Pack header format (option B chosen)

PackHeader (CBOR):
  [
    "dreamdb.pack/1",          # magic + version
    item_count: u32,
    items: [
      { t_anchor: u64, offset: u32, size: u32 },
      ...
    ]
  ]

Bytes after the header are the raw item payloads concatenated.

Write-path changes (dreamdb-dataset/src/dataset/append.rs)

append_many already groups image/video items per batch. The new flow:

1. After all items are CLIP-encoded and grouped, bucket items by time-window (e.g. records arriving within the same 10s window) into packs of up to pack_max_items (e.g. 32).
2. For each pack: build a PackHeader, concatenate item bytes after the header, content-hash the whole thing, PUT once.
3. Emit one FragmentEntry per pack in the Track Object (or one with embedded per-item index if option A).

Pack size tuning:

• Too small (1-2 items): no overhead amortization, same as today.
• Too large (1000+ items): single-item GETs pay for unrelated payload (waste).
• Sweet spot: 32-128 items per pack, sized so total pack ≤ 2-5 MB.

At 32 items × 16 KB image = 512 KB per pack → S3 PUT of 512 KB instead of 32 × 16 KB PUTs. Per-PUT overhead amortized 32×.

Read-path changes (dreamdb-dataset/src/dataset/iter.rs, dreamdb-protocol/src/verbs/query_vector.rs)

For iter_stream (sequential read):

1. Walk the Track Object's per-pack FragmentEntrys in time order.
2. For each pack, GET the whole pack object once.
3. Decode the header, iterate items in order, yield each as a record.

For iter_vector (top-K query):

1. The vector path still uses the embedding modality (Spatial Buckets), unchanged.
2. When the result set's anchors map to image items, look up the corresponding pack(s) via the Track Object.
3. Fetch each needed pack (cache-aware), extract the relevant items by their (offset, size) from the header.

For single-anchor lookups:

1. GET pack header (or use cached header).
2. Locate (offset, size) for the target anchor.
3. GET pack [offset..offset+size] via Range header.

Backward compatibility

Existing Datasets with per-item FragmentEntrys (no pack) keep working — the read path detects pack vs non-pack via a flag in the FragmentEntry (e.g. pack_item_count > 1 means packed).

New writers can opt into packing per modality:

schema.add_image("image", mime="jpeg", pack_items=32)
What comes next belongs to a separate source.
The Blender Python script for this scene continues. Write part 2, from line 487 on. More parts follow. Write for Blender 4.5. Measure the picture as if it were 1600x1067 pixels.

pack_items=None (default) writes one item per Fragment Object (today's behavior). pack_items=32 packs 32 items per Object.

Spec contribution

A new spec/0022-fragment-packs.md defines:

1. The pack header CBOR format
2. The Track Object's FragmentEntry extensions for packed/unpacked
3. The new DreamDBAddress::FragmentPack variant
4. Read path requirements (sequential decode, per-item byte-range)
5. Conformance test vectors

Estimated effort

• Spec doc: 0.5 days
• Pack header type + encode/decode in dreamdb-protocol: 0.5 days
• Write path in append.rs: 1 day
• Read path in iter.rs + query_vector.rs: 1.5 days
• Python SDK exposure (pack_items schema param): 0.5 days
• Tests + benchmarks: 1 day
• Total: 4-5 days (matches the original estimate)

Expected payoff (from the 2026-05-22 measurements)

At 32 items per pack, 1M imagenet ingest:

• PUT count: 31,250 packs instead of 1M Fragments (32× reduction)
• Per-pack PUT: ~512 KB at ~5 MB/s = 100 ms each (more bandwidth-bound than RTT-bound)
• 31,250 / 64 concurrency × 100 ms = ~50 s of upload work
• CLIP encoding for 1M: ~85 minutes at 192/s
• End-to-end ETA: ~85 min (CLIP-bound, network amortized away)

Plus pipelining (already shipped 2026-05-22 evening): potentially reduces CLIP wall too via overlap.

Combined with EC2 us-east-1: ~10-15 minutes for 1M.

When to ship

After the 10K + 100K pipelined baseline runs are stable. The image-pack work is a next slice, not blocking the next 1M test. Ship after a green 100K verifies the pipeline overlap holds at intermediate scale.

Open questions

Defer all four to first-implementation pass with empirical data.